Originally published in Kochie's Business Builder.
We rightly honour and respect people for the livelihoods they carve out and the contribution they make to workplaces and the economy. But what is often missed as a vital and valued path to meaningful livelihoods and economic contribution is self-employment, writes Australian Small Business and Family Enterprise Ombudsman, Bruce Billson.
Even our formal statistics miss what self-employed people are by focusing on what they are not – i.e. ‘non-employing businesses’. Just where do people think so many employing small businesses come from?
Let’s celebrate the self-employed
The dream to be your own boss, working when and where you choose while pursuing a passion, is what motivates many Australians to be self-employed. In fact, some 60 per cent of small businesses are self-employed but because they often go about their business quietly, their vital economic contribution can be overlooked.
We need to do more to energise the enterprise of people with an entrepreneurial spirit to pursue their dreams.
Self-employment already allows 1.6 million Australians to earn a reliable income while preserving autonomy and choice. In particular, Census data shows that self-employment is particularly attractive to older people and women.
Mature age people are more likely to be a business owner than an employee. More than one in five self-employed people are aged 60 and over, using the skills and knowledge developed over their working life while controlling when they choose to work.
Similarly, flexibility to control work hours is important to women with statistics showing more than two-thirds of self-employed women choose to work part-time, compared with only 47 per cent of women in the general workforce.
The difference between self-employment and the gig economy
We need to understand and recognise the difference between self-employed Australians and vulnerable workers. Self-employed people are not vulnerable, so-called ‘gig economy’ workers, who need to be protected.

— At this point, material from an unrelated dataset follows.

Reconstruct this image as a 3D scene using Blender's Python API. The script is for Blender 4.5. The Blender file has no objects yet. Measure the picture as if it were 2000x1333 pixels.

And there is a risk if we allow that misconception to grow – we will snuff out the flexibility that’s so valued and important to the success of self-employment. This would harm the economic contribution and prospects for future business growth of these enterprising women and men. We would be less able to adapt and succeed in the contemporary economy.
Some of the confusion appears to come through the use of digital platforms by self-employed workers to drum up business.
We need to reaffirm the sound and long-standing legal distinction between ‘contracts of service’ and ‘contracts for services’, and have a framework that avoids inadvertently entangling an ever-growing number of entrepreneurs and small businesses who rely on digital platforms.
It is important that any measures to extend the Fair Work Commission’s power to regulate ‘employee-like work’ – including in the gig economy – is precisely defined to avoid undermining legitimate self-employment and entrepreneurship.
These enterprising people have a high level of control over the work they perform, and they carry the risk for making a profit or loss on each task or job. In most cases, they use their own tools and equipment and strike an agreement with the client around when they will work to complete the job.
We already have rules to stamp out sham contractors which make it illegal to pretend an employee or someone with the same characteristics as an employee is a contractor, and undercutting their wages and conditions. If it is a matter of ensuring existing legal safeguards around independent contracting are accessible and effective, let’s look at real solutions such as creating a Federal Circuit Court List for small business and code matters.
Right-sized regulations and proportionate compliance are vital to maintaining the strong contribution of small and family businesses to employment and self-employment. Small businesses already face a significant compliance burden, and we must make sure we do not generate legal and compliance confusion by conflating commercial and competition matters with employment matters.
Surely, it is not the intention to restrict opportunities for individuals to determine for themselves how they make a living?
The way we do business has changed
The emergence of digital platforms has fundamentally changed the way in which small businesses connect and sell to their customers.
Some people have built their entire businesses on social media and digital platforms, which serve as single points of contact to reach a significant portion of the Australian and international markets. For others, they can supplement their primary income by choosing their own participation and hours to perform specific transactional tasks. And small businesses often achieve these business goals using multiple platforms to shape and grow their business.
A real-life example is an older person who has retired from full-time employment seeks to work for 8 to 10 hours a week, and uses an app-based platform to find jobs as a carer. If this person were deemed to be ‘precariously employed’ and required to be hired for fixed hours, they would be denied the flexibility to determine their own hours of work.
The Victorian Government conducted an inquiry into platform-based work, drawing on a national survey of 14,000 people, and found that:
- Only 2.7 per cent of digital workers earned all their income from platform work.
- current on-demand workers were found, on average, to perform 10 hours work per week.
- The strongest motivation for undertaking platform work was ‘earning extra money’.
Let’s honour and value self-employed people and independent contractors for mapping out a livelihood that works for them, while providing skill mobility, strengthening economic vitality and enabling immediate access to critical business and expert services.
Self-employed people make a valued contribution, complement the employer-employee workforce, add agility to the economy that increases productivity, delight customers and clients, and deserve to be celebrated – not strangled.